Em entrevista à Fundação Astrojildo Pereira (FAP), ligada ao Cidadania 23, o autor, historiador e documentarista Ivan Alves Filho discute a quarta edição de seu livro Memorial dos Palmares destacando a atualização e o amadurecimento de sua compreensão sobre o tema ao longo de 50 anos de pesquisa.
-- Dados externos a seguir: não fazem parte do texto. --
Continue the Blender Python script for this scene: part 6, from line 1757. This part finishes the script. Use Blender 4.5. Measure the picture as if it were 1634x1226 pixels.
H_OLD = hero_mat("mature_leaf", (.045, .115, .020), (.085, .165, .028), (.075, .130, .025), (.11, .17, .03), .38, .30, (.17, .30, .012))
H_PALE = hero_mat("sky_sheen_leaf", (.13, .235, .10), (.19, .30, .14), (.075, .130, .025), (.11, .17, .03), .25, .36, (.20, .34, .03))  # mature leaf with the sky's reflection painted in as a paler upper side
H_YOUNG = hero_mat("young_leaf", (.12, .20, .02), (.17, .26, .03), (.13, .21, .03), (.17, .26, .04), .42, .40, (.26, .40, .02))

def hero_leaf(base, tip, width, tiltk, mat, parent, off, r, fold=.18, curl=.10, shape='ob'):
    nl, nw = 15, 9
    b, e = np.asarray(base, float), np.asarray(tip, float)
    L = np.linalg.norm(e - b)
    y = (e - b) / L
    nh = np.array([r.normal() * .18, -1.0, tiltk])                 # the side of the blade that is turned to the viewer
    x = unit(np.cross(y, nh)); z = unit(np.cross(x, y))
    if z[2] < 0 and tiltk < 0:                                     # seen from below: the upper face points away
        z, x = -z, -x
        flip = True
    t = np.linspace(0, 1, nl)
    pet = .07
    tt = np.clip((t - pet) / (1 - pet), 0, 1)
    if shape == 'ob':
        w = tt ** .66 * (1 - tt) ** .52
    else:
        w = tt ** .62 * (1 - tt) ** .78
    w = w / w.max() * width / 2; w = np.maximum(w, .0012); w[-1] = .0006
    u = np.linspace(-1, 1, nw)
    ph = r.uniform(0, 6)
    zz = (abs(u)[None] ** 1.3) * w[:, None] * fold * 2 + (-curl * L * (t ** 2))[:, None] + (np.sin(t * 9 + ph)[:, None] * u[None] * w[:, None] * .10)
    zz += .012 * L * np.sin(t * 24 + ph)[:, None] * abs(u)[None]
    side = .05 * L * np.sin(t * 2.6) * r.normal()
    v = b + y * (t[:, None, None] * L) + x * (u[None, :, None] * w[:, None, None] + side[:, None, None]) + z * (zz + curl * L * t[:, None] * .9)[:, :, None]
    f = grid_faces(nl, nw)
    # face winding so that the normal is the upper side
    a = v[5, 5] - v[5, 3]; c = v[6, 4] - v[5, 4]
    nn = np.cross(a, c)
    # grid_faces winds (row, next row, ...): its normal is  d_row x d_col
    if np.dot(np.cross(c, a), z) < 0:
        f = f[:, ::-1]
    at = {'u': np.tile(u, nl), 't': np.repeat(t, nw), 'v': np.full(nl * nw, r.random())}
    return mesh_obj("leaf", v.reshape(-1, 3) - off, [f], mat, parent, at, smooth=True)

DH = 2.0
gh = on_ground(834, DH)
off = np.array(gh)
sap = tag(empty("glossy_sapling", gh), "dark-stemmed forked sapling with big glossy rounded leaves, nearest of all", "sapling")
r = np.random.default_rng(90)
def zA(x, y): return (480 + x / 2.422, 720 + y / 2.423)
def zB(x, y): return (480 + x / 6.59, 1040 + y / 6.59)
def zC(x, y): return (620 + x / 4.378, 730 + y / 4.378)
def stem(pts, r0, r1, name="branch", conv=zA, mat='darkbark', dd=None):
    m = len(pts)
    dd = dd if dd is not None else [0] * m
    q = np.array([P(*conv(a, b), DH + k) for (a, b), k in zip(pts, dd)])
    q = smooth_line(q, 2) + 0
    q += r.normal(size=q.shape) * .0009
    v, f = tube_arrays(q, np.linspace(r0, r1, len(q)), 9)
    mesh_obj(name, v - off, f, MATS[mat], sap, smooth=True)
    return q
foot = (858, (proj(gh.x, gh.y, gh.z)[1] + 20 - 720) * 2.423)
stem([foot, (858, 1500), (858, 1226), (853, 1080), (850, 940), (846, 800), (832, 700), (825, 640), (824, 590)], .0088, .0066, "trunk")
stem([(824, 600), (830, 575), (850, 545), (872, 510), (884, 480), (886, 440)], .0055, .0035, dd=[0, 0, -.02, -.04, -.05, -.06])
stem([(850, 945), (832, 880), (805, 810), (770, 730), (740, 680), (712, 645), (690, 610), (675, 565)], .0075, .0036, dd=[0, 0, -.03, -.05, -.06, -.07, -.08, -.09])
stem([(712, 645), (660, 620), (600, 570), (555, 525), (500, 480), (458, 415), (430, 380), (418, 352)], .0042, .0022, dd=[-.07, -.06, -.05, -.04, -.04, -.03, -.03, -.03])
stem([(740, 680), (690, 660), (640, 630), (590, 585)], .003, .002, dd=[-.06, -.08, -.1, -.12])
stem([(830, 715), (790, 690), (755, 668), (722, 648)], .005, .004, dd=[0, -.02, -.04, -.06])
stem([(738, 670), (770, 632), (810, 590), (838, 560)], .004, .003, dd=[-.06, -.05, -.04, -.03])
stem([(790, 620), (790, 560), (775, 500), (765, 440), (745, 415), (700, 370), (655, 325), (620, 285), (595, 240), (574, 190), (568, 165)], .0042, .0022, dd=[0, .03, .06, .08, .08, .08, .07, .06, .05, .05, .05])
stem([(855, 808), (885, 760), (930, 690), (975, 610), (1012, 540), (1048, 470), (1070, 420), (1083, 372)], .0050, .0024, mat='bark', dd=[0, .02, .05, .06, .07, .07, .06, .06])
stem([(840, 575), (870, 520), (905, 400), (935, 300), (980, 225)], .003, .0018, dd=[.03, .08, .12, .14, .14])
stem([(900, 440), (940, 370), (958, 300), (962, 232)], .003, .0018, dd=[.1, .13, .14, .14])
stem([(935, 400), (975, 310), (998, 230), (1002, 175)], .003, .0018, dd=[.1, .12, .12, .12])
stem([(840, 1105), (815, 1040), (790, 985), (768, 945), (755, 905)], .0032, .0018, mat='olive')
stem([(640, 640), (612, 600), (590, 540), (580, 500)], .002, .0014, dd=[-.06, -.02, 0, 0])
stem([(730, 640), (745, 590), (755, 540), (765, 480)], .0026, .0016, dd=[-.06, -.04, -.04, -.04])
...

Ele aborda a origem do Quilombo dos Palmares, defendendo sua localização inicial em Sergipe, e diferencia o conceito africano de quilombo daquele que se desenvolveu no Brasil como espaço de resistência e liberdade.

O autor também traça um paralelo histórico, argumentando que a escravidão moderna, ao contrário da antiga, é intrinsecamente ligada ao racismo como justificativa para a acumulação de capital e a venda de pessoas, conectando a abolição formal de 1888 à questão agrária e a marginalização da população afrodescendente na sociedade brasileira atual. “O racismo é uma consequência do modo de produção que gerou a escravidão; foi a escravidão que gerou o racismo”, diz. A seguir, confira trechos da entrevista.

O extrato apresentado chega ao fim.